Problem to solve – Begin with the first line of the material and copy each line word for word through the line that contains "PI = math.pi"; the pictures are left out.

Supplied material –
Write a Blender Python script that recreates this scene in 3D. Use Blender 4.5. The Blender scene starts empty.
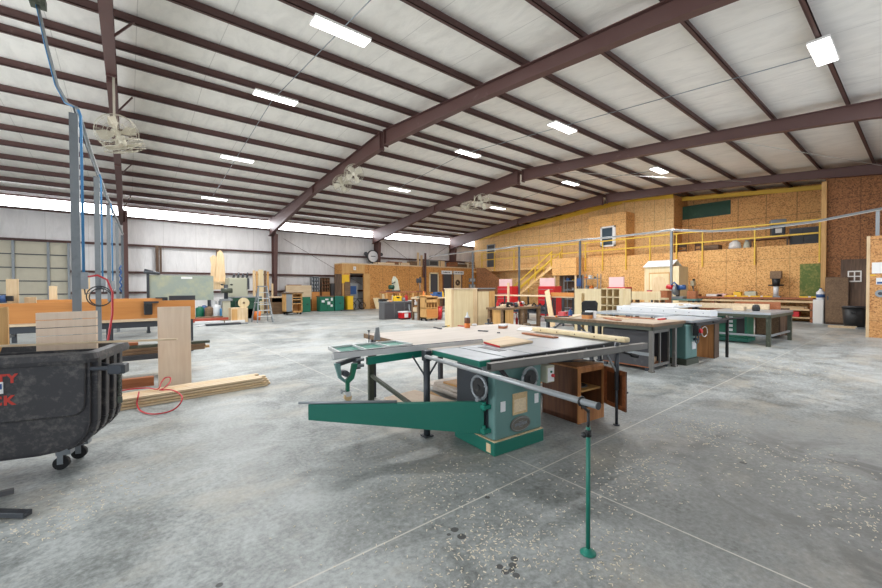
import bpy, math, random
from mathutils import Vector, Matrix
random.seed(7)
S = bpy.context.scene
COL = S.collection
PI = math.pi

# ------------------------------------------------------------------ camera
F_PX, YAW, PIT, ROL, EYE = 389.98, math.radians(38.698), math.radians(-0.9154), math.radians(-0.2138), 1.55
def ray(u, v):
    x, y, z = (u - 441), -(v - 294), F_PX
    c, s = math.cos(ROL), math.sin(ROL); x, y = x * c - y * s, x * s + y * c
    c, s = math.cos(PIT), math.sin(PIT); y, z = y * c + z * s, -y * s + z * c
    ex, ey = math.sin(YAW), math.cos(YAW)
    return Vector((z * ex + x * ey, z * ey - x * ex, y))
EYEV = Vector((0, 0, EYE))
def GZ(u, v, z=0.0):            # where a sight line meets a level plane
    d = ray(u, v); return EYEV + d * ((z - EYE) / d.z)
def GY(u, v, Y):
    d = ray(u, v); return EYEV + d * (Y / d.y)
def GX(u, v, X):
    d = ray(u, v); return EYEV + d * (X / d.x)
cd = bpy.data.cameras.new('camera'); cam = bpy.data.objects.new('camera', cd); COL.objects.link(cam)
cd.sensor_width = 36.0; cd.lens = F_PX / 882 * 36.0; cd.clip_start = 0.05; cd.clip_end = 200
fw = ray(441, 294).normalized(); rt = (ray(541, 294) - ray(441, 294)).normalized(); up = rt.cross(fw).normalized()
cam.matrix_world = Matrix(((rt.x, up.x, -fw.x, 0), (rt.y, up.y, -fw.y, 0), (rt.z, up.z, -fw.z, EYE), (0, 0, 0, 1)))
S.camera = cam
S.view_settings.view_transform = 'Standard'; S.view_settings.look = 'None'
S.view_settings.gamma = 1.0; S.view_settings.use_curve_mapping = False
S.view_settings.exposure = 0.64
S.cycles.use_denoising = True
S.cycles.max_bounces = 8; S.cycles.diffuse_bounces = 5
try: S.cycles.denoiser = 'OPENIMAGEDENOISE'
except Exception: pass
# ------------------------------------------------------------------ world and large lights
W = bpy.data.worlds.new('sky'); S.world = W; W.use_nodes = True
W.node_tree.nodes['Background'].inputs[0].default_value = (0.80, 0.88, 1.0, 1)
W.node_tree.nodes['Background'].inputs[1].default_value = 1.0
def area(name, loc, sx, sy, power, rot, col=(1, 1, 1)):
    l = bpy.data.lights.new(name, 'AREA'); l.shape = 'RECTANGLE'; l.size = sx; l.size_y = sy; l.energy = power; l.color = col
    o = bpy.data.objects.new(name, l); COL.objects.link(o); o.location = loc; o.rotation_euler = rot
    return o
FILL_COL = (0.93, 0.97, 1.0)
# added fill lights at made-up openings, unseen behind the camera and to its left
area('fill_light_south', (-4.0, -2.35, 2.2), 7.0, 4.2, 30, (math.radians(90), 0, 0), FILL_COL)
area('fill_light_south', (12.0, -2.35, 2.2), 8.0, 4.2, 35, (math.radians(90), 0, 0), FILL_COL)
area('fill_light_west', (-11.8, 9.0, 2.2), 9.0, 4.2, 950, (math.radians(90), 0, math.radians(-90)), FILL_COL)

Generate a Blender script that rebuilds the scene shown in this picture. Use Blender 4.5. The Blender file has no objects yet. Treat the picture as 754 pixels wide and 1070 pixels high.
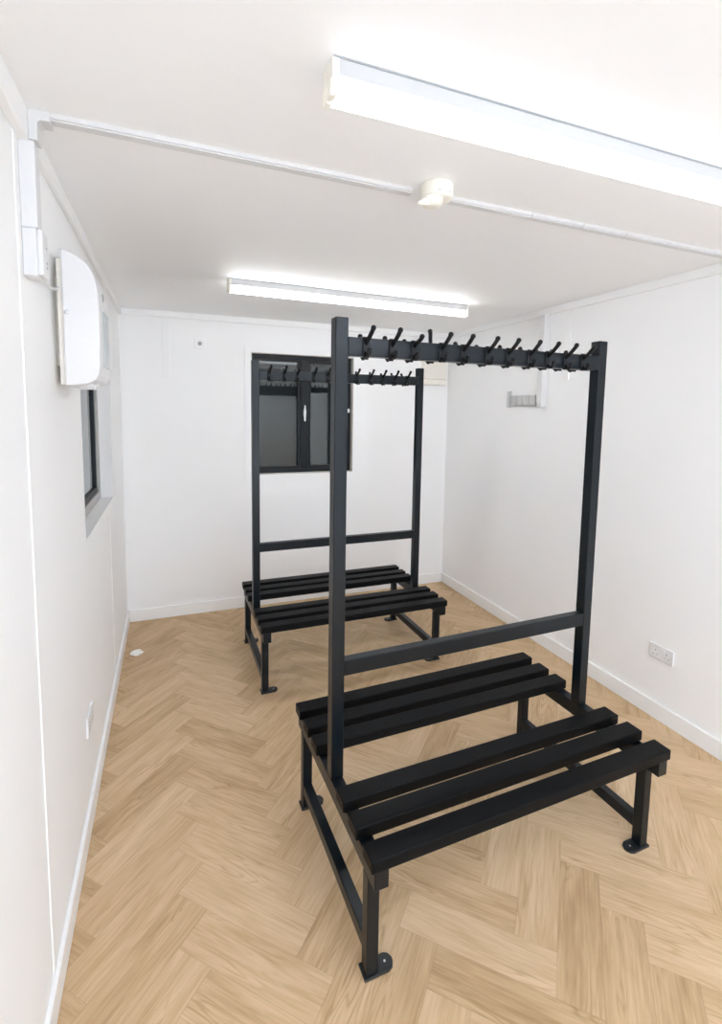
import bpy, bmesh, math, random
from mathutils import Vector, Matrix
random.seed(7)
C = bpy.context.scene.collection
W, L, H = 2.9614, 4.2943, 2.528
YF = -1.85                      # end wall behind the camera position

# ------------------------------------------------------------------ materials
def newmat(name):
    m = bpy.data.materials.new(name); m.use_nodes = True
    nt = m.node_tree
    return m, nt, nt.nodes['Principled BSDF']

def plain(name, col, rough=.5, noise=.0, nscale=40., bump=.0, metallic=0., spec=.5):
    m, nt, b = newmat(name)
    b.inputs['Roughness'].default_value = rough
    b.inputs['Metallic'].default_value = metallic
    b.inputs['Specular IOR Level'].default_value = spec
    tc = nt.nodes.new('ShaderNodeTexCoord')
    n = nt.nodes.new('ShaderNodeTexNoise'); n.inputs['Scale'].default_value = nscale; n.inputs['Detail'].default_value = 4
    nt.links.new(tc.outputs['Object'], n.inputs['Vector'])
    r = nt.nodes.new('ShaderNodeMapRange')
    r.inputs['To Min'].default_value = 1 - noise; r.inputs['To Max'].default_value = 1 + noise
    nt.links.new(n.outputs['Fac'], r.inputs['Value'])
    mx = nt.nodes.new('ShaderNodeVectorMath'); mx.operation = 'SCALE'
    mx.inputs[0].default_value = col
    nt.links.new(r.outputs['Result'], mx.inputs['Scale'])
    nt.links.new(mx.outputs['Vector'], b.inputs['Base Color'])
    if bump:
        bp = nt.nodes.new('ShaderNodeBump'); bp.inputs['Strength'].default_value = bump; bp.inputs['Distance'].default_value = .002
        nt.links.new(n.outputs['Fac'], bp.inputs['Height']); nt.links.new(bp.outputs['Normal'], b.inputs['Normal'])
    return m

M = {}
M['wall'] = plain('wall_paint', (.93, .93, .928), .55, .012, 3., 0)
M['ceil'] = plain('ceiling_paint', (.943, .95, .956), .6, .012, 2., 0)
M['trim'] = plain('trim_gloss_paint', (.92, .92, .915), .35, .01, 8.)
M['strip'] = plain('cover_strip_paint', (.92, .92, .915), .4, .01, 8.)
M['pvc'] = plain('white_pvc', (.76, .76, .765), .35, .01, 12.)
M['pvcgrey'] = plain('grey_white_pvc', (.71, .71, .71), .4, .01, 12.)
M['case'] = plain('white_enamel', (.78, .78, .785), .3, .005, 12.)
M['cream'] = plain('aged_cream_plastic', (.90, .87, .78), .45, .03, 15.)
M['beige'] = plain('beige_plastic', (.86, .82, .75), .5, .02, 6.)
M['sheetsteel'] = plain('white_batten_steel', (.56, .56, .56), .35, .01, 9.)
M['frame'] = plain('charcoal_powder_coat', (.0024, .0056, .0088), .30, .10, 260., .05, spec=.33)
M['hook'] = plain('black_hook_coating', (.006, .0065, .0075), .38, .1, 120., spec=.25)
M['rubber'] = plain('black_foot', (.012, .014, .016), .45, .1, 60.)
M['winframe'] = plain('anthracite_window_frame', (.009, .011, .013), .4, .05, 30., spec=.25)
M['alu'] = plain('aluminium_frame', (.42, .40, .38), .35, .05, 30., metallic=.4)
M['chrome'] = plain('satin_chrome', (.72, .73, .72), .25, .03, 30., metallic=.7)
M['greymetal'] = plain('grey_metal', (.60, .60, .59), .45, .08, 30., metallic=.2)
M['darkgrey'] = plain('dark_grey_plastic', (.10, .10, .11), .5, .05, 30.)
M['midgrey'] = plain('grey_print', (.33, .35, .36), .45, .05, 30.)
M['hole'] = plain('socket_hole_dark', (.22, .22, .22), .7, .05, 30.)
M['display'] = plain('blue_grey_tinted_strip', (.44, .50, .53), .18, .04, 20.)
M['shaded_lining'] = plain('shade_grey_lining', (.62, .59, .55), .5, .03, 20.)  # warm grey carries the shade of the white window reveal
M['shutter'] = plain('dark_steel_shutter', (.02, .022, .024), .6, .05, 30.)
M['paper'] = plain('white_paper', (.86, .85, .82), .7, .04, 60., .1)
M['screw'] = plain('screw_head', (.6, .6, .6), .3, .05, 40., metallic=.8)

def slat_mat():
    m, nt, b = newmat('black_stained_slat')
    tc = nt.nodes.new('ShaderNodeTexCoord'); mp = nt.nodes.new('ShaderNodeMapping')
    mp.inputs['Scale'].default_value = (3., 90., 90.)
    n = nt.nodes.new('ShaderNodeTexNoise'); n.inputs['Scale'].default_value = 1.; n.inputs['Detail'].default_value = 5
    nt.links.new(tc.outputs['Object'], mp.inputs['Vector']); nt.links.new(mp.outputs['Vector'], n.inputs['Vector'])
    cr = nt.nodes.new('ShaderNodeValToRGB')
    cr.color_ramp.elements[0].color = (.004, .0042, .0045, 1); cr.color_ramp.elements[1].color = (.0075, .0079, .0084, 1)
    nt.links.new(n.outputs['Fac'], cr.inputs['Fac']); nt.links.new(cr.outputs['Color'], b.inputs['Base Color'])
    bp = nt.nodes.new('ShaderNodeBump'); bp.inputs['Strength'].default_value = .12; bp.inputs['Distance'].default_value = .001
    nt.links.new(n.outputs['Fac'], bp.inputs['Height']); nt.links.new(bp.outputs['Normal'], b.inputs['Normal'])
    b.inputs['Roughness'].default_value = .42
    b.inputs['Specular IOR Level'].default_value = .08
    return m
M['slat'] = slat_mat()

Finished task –
Write a Blender Python script that recreates this scene in 3D. Use Blender 4.5. The Blender scene starts empty.
import bpy, math, random
from mathutils import Vector, Matrix
random.seed(7)
S = bpy.context.scene
COL = S.collection
PI = math.pi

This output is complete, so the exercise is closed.